I was immediately drawn into a rare cinematic–musical experience that blended silent-era cinema with rich, precise live instrumentation, turning the hall into something between a concert and a time capsule.
The orchestra was remarkably precise throughout, matching every gesture, cut, and emotional shift on screen with astonishing sensitivity and timing. Under the guidance of conductor Roi Oppenheim, the audience received a thoughtful and engaging introduction that presented the film not merely as a historical artefact, but as a living reflection on technology, humanity, and the nature of “modern life” in its own era. This context deepened the experience, allowing every musical cue and visual gag to land with greater emotional weight.
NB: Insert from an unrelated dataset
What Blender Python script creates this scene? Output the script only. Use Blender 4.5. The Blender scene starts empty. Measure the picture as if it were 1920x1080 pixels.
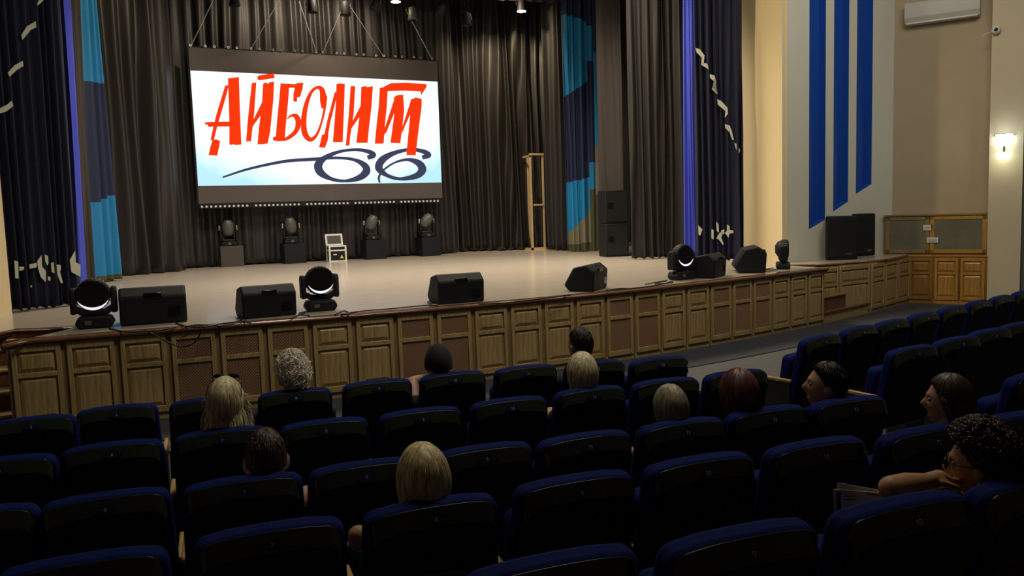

One of the most memorable moments came at the end with an encore of Chaplin’s iconic melody “Smile,” transforming the finale into a shared moment of warmth and reflection. It felt like a rare and precious performance, carefully crafted, deeply felt, and quietly powerful, where cinema and music merged into something larger than the sum of their parts.
The Modern Times
By 1936, Charlie Chaplin, the master of early mute cinema, faced two parallel technological cliffs. One, on the edge of silence, as he watched the world around him begin to speak. A technological revolution took over movies. The rise of talkies or film with sound turned his poetic, quiet movies into an endangered language, as if laughter itself now required a voice. The other cliff he faced was on the edge of another technological revolution swiping the world as President Franklin D. Roosevelt advanced the New Deal, using modern industry and technology to rebuild a shattered economy and restore public confidence. Across Europe, figures like Adolf Hitler and Benito Mussolini harnessed the same technological momentum for control and propaganda, fuelling the rise of fascism. The workers’ movement was being reshaped as organised labor. Through trade unionism, they sought to channel industrial unrest into structured power within rapidly modernising societies. Caught between two roaring ages, Chaplin stood on a narrowing ledge, where the voice of machines began to drown the fragile poetry of silence and the human soul struggled to be heard.
How Is This Movie Relevant for the AI Age
I was struck by how beautifully organised and powerful the performance was, yet I left with a sense of sadness that something so relevant to our moment, so sharp in what it says about technology and humanity, was mostly experienced by an older audience. In a country like the Startup Nation, where young people are deeply embedded in building the next wave of technological change, it felt like a missed opportunity that so few of them were there to engage with Chaplin’s warning. There was something ironic in that absence, as if cinema itself, like silent film in the 1930s, has become an older medium that young people no longer naturally turn to, even when it speaks so directly to the world they are shaping.
The shock Chaplin felt in 1936 mirrors the unease of today’s AI age, but now things have gotten a lot worse. In the 1930s, machines were used as tools of efficiency that both oppressed and empowered workers. 90 years later, technology reshapes not just tools but the language of creation itself, turning what was once uniquely human into something scalable and reproducible. Machines ceased to be tools and became agents of efficiency that compete with and replace humans themselves.
Just as sound demanded that silent artists either adapt or vanish, artificial intelligence now challenges writers, artists, and thinkers to redefine their voice in a world where machines can imitate, replace, and destroy them.
Charlie Chaplin adapted by turning constraint into invention, blending silence with sound in Modern Times and later embracing full speech in The Great Dictator, proving that form could evolve without losing its human core.
The tragedy today is not just that change is forced upon us, but that it has become an agent of human replacement, a nefarious, destructive force one million times worse than in the 1930s that erodes human judgment and creativity.
We ignored Chaplin’s warning: that when machines set the rhythm and humans simply follow, progress risks emptying itself of meaning.